Canal expansion 'fails to meet expectations'

Panama let-down: Only half of the projected number of ships per day are transiting through the new canal locks Panama let-down: Only half of the projected number of ships per day are transiting through the new canal locks

Far fewer ships than expected have made the passage from the expanded Panama Canal to US ports due to “insufficient operational resources” within the Panama Canal, the International Organisation of Masters, Mates and Pilots has claimed.

The $9.4bn investment by the Panama Canal Authority in a third set of locks was supposed to double the tonnage capacity of the canal. However, only half of the projected number of ships per day are transiting through the new canal locks due to a lack of staff and infrastructure, the organisation has claimed.

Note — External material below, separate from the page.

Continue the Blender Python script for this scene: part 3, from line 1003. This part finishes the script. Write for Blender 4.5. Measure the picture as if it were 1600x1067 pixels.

“This is like building a massive office tower without sufficient elevators to carry workers quickly to their offices,” said Captain Don Marcus, president of the organisation.

It was estimated that the canal expansion would require 70 to 90 more powerful tugboats. However, only 33 of 46 tugboats owned by the Authority are operational.

“You would think the Authority would address the problem and acquire more tugboats and train additional crews. They have a canal that’s working at half of its capacity and it is not generating the projected revenues.”

Mr Marcus added that the Authority had hired a Venezuelan company to provide additional tugboats but said that this is not a solution.

“The Authority is at a critical point. Everyone acknowledges that there is a shortage of tugs and trained tugboat captains. In order for the new locks to be a success, the Authority must complete its investment in infrastructure and personnel.”

Mr Marcus added that ports in the US and the UK have made investments based on the canal expansion. As a result, the canal is of “vital strategic importance” and is “critical to trade”.

He concluded that the Authority must live up to its commitments – “It needs to finish the job,” he said. “Failure to promptly address the problem will bring adverse economic consequences to the US and Panama.”

However, the Panama Canal Authority strongly refutes the allegations: "Since its inauguration, the expanded Panama Canal’s performance has exceeded expectations, setting monthly and daily tonnage records, attracting 15 new liner services, and welcoming an average of six neo-panamax daily transits when forecasts originally anticipated two to three transits a day for its first year of operation.

"It is precisely because of the planning, preparation, training, and added capacity that the Panama Canal put into place before the inauguration that has enabled its Expanded Canal to accommodate this unexpected growth in traffic."

The impact of this strong performance has been reflected in other parts of the world as well, the Authority continued, principally in the ports of the East Coast of the US, which are in various stages of deepening and expanding their channels to meet the growing number of neo-panamax vessels now transiting the Canal.

"As was the case for the Panama Canal, January 2017 was also a record month for several ports on the U.S. East Coast, including Charleston, Philadelphia, and Savannah, which recorded respective volume growths of 28, 34 and 16 percent. Overseeing a fleet of 46 tugboats, the Panama Canal has more than adequate resources to attend the current operations of the waterway and meet the industry's demand.

"As the industry continues to increasingly rely on the safe and efficient service provided by the new locks, so too will the Panama Canal continue to take steps to improve productivity and ensure it maintains the resources and capacity necessary to meet this growing demand.”